The Mhist-Musée d’histoire de Sherbrooke would like to thank several partners without whom 128 binders of Sherbrooke Daily Record/The Record archives would have been lost.

In March 2019, during renovations to the heritage building that houses the Mhist, an air conditioner pipe burst in the newspaper archives storeroom in the middle of the night. The museum team and a group of volunteers quickly intervened to get these archives to safety.

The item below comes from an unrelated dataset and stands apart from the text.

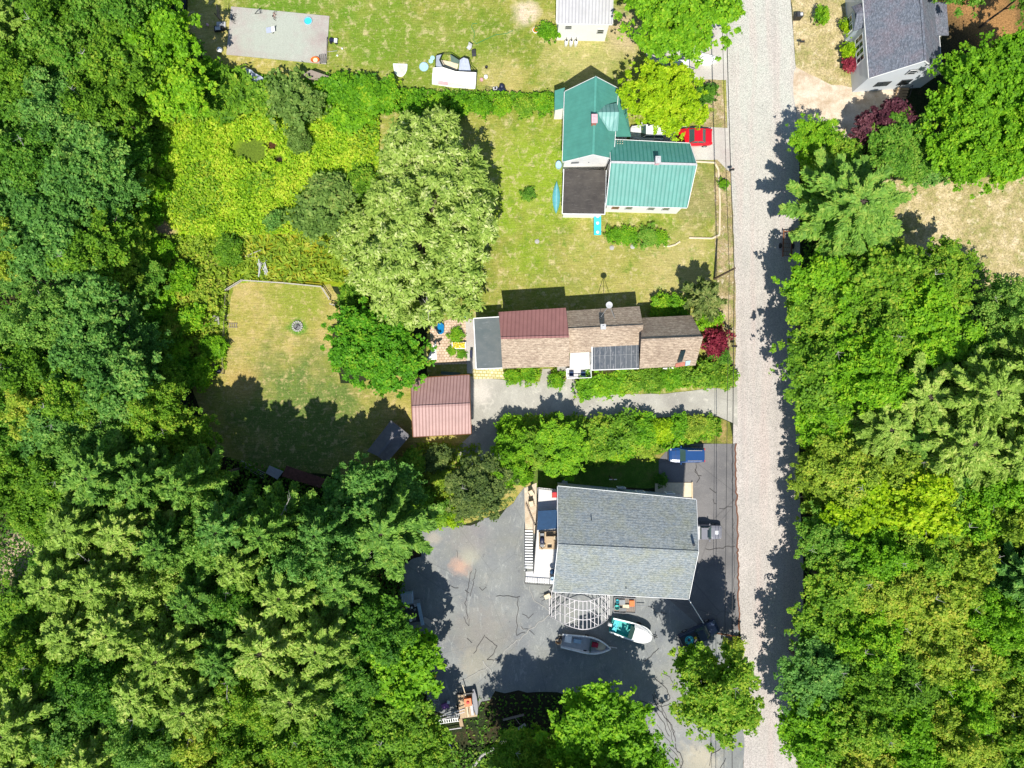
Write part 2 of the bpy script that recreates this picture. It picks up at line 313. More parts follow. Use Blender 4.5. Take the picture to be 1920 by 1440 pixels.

“We had to freeze the documents, store them, send them for freeze-drying, and then preserve them in acid-free boxes. Unfortunately, Mhist’s insurance did not cover all the costs incurred following this incident. We turned to the community to help make up the shortfall and save the archives of the oldest newspaper still operating in the region,” said David Lacoste, Mhist’s Executive Director.



The Mhist would like to sincerely thank Ms. Rachel Hunting, Director of the Townshippers’ Association, who was very active in mobilizing various actors in order to secure funding. As a result, Global Excel Management, the Townshippers’ Foundation, and the Secrétariat aux relations avec les Québécois d’expression anglaise [Secretariat for relations with English-speaking Quebecers] contributed to the effort. François Bonnardel, Minister of Transport and Minister Responsible for the Estrie Region, local MNAs Christine Labrie and Geneviève Hébert, and Montreal MNA Jennifer Maccarone, Gregory Kelley and David Birnbaum also drew on their respective budgets. The Ville de Sherbrooke managed to secure the required funding in the end.

“Thanks to the generosity of these donors, several binders representing decades of The Record newspaper will once again be made available to researchers. Some of these newspapers are in fact the only copies still available. The incident is a reminder of the fragility of archives. To use the Record’s motto, the newspaper has been the voice of the Eastern Townships since 1897, and its archives are therefore of great importance to the English-speaking community and to our region,” concluded Mr. Lacoste.